Is there a name for this phenomenon? [duplicate]
I'm looking for a term to describe the phenomenon where a term with a once literal and direct meaning is carried on or borrowed to refer to something that is either only remotely related or completely unrelated to the original meaning. This is mainly related to the process whereby technology is replaced or made obsolete by newer technology, but the terminology is reused to refer to elements of the newer technology.
For example, once upon a time, typewriters were the primary means of producing documents. The paper would be fed around a drum, which sat atop a carriage that would advance from right to left with each keystroke in order to reposition the target on the page where the typebars would land. When finished typing a line on a manual typewriter, the typist would have to manually return the carriage to its home position at the right. After returning the carriage, the typist would have to feed the paper to the next line by turning the drum. Automatic typewriters would accomplish this set of tasks with a single button, known as the "return" button. The "shift" button would shift all of the typebars downward so that the uppercase letter embossed on each typebar would strike the ink ribbon instead of the lowercase letter.

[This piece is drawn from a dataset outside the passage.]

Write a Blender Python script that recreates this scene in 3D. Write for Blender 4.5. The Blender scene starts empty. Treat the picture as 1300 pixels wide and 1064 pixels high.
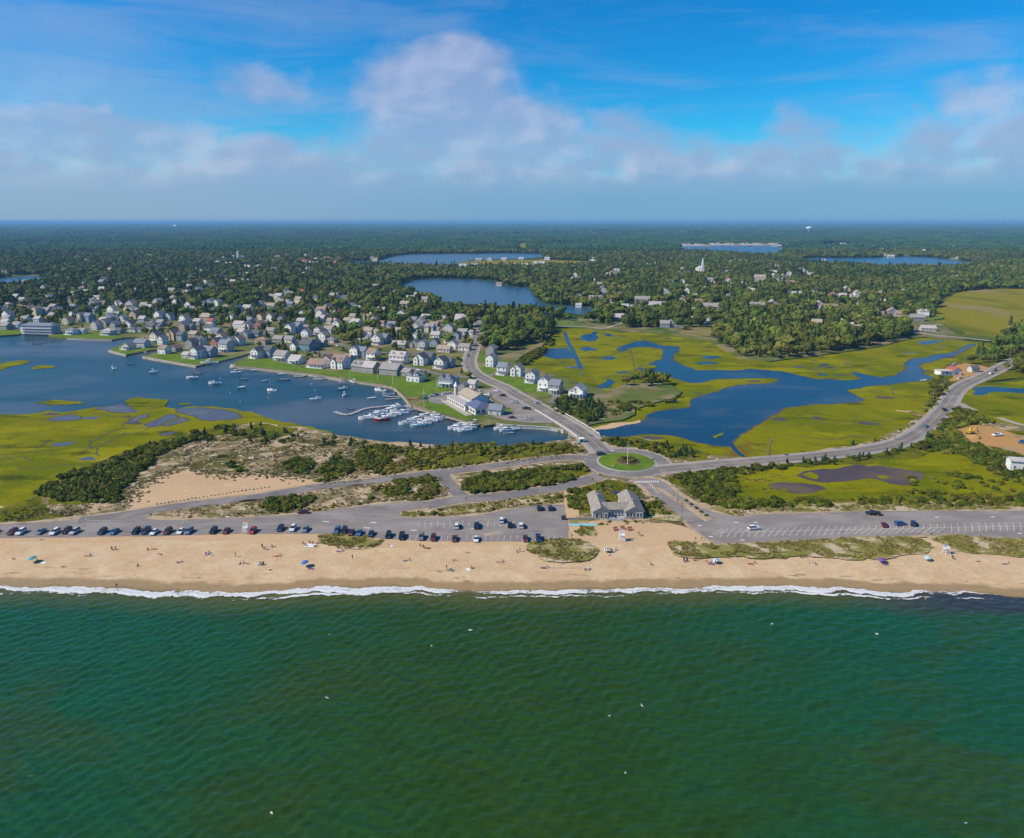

Today, we don't use typewriters at all, and so we don't have any carriages to return, any physical pages to feed, or any typebars to shift, but we still have the terms "carriage return" and "line feed", which refer to specific ASCII characters, and the "shift" key.
For another example, once upon a time, carriages were the primary means of long distance transportation. To protect the driver and passengers from being covered in mud dashed up by the pulling horses, carriages would have an angled board affixed to the front of the carriage. This debris-blocking feature was known as a "dashboard".
As automobiles replaced carriages as the popular means of personal wheeled locomotion, the term "dashboard" came to be used to describe the board that sits in front of the driver and front passenger(s) in which the instrument panel and glove box are mounted. Other than the fact that it is mounted somewhere in front of the riders in a wheeled vehicle, it has no relation to the original meaning of the word "dashboard".
Is there a term that describes this phenomenon? Or rather, is there a term for a class of words such as these that have been orphaned, so to speak, from their original meanings? (Something that would satisfy the statement "The terms 'carriage return', 'line feed', and 'dashboard' are all _______s.")
EDIT: While the term "holdover" certainly applies, it does not provide the level of precision that I'm seeking. I'm looking for a term that describes these kind of terms using the kind of precision with which "skeuomorph" describes holdovers in user interfaces and aesthetics.
Perhaps the recently-coined term "skeuonym" would be most precise, were it to be commonly accepted.
Solution 1:
The terms 'carriage return', 'line feed', and 'dashboard' are all terms that have undergone semantic changes. Per Wikipedia:
Semantic change (or semantic shift, semantic progression, or semantic drift) is the evolution of word usage — often where the modern meaning is radically different from the original usage.